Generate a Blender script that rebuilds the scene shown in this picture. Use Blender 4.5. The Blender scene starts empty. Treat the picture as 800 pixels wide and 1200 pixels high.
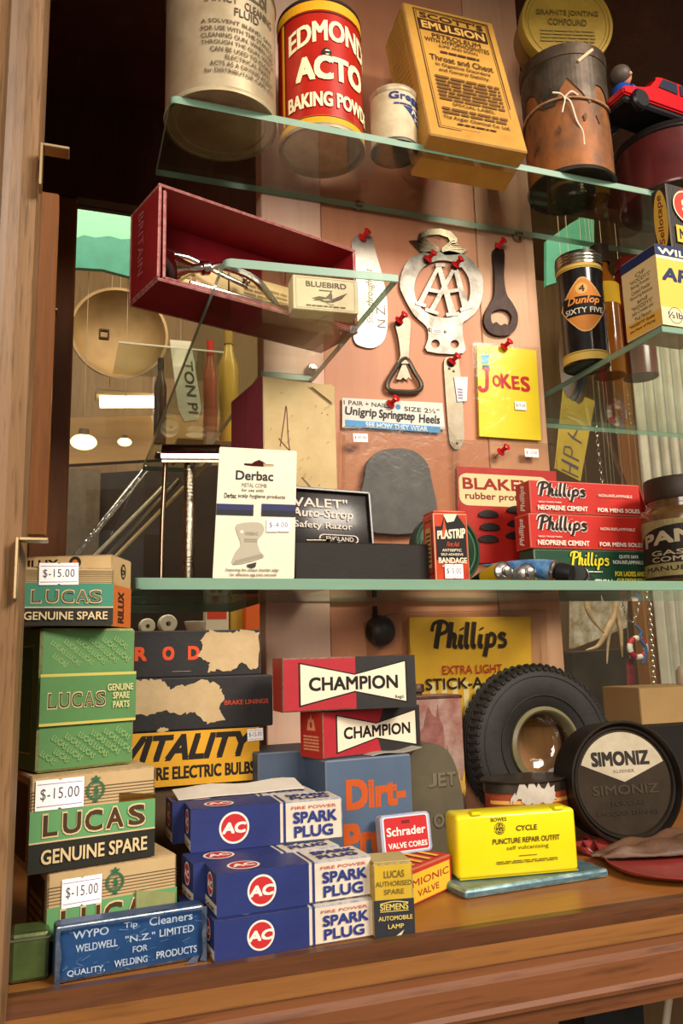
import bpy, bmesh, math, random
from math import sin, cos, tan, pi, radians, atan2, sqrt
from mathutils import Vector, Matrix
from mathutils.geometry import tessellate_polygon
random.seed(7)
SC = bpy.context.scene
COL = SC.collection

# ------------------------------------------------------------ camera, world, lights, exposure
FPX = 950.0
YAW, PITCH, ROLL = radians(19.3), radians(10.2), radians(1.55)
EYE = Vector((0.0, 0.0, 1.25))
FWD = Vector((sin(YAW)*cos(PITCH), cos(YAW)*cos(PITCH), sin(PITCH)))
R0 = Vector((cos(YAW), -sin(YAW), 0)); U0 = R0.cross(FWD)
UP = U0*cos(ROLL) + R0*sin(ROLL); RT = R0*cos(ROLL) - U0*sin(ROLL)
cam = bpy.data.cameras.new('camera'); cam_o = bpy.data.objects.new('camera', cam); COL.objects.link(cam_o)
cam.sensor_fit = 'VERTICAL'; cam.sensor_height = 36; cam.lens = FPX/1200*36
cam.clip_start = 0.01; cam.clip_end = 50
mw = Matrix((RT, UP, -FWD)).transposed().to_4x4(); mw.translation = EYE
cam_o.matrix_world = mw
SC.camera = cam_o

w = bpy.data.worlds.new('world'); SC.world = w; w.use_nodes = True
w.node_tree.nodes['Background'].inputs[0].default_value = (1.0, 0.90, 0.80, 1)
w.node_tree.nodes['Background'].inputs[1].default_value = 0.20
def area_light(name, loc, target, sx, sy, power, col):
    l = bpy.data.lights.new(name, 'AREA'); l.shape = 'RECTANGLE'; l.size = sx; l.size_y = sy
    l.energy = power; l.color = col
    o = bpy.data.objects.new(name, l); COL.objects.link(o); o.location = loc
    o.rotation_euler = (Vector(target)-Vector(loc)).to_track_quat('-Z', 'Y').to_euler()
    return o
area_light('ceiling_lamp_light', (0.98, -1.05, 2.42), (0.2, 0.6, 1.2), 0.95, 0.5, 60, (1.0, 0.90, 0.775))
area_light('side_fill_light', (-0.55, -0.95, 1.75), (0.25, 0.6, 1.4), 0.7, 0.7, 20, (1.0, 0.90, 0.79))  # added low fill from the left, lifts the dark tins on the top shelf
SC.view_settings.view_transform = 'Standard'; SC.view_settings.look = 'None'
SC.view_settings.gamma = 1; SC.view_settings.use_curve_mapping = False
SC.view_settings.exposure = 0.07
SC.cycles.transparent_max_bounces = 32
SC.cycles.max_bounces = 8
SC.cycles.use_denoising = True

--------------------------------

▶ **DIRECTION**
Take the listing above and print it exactly, apart from the pictures.

▶ **EXPECTED OUTPUT**
Generate a Blender script that rebuilds the scene shown in this picture. Use Blender 4.5. The Blender scene starts empty. Treat the picture as 800 pixels wide and 1200 pixels high.
import bpy, bmesh, math, random
from math import sin, cos, tan, pi, radians, atan2, sqrt
from mathutils import Vector, Matrix
from mathutils.geometry import tessellate_polygon
random.seed(7)
SC = bpy.context.scene
COL = SC.collection

# ------------------------------------------------------------ camera, world, lights, exposure
FPX = 950.0
YAW, PITCH, ROLL = radians(19.3), radians(10.2), radians(1.55)
EYE = Vector((0.0, 0.0, 1.25))
FWD = Vector((sin(YAW)*cos(PITCH), cos(YAW)*cos(PITCH), sin(PITCH)))
R0 = Vector((cos(YAW), -sin(YAW), 0)); U0 = R0.cross(FWD)
UP = U0*cos(ROLL) + R0*sin(ROLL); RT = R0*cos(ROLL) - U0*sin(ROLL)
cam = bpy.data.cameras.new('camera'); cam_o = bpy.data.objects.new('camera', cam); COL.objects.link(cam_o)
cam.sensor_fit = 'VERTICAL'; cam.sensor_height = 36; cam.lens = FPX/1200*36
cam.clip_start = 0.01; cam.clip_end = 50
mw = Matrix((RT, UP, -FWD)).transposed().to_4x4(); mw.translation = EYE
cam_o.matrix_world = mw
SC.camera = cam_o

w = bpy.data.worlds.new('world'); SC.world = w; w.use_nodes = True
w.node_tree.nodes['Background'].inputs[0].default_value = (1.0, 0.90, 0.80, 1)
w.node_tree.nodes['Background'].inputs[1].default_value = 0.20
def area_light(name, loc, target, sx, sy, power, col):
    l = bpy.data.lights.new(name, 'AREA'); l.shape = 'RECTANGLE'; l.size = sx; l.size_y = sy
    l.energy = power; l.color = col
    o = bpy.data.objects.new(name, l); COL.objects.link(o); o.location = loc
    o.rotation_euler = (Vector(target)-Vector(loc)).to_track_quat('-Z', 'Y').to_euler()
    return o
area_light('ceiling_lamp_light', (0.98, -1.05, 2.42), (0.2, 0.6, 1.2), 0.95, 0.5, 60, (1.0, 0.90, 0.775))
area_light('side_fill_light', (-0.55, -0.95, 1.75), (0.25, 0.6, 1.4), 0.7, 0.7, 20, (1.0, 0.90, 0.79))  # added low fill from the left, lifts the dark tins on the top shelf
SC.view_settings.view_transform = 'Standard'; SC.view_settings.look = 'None'
SC.view_settings.gamma = 1; SC.view_settings.use_curve_mapping = False
SC.view_settings.exposure = 0.07
SC.cycles.transparent_max_bounces = 32
SC.cycles.max_bounces = 8
SC.cycles.use_denoising = True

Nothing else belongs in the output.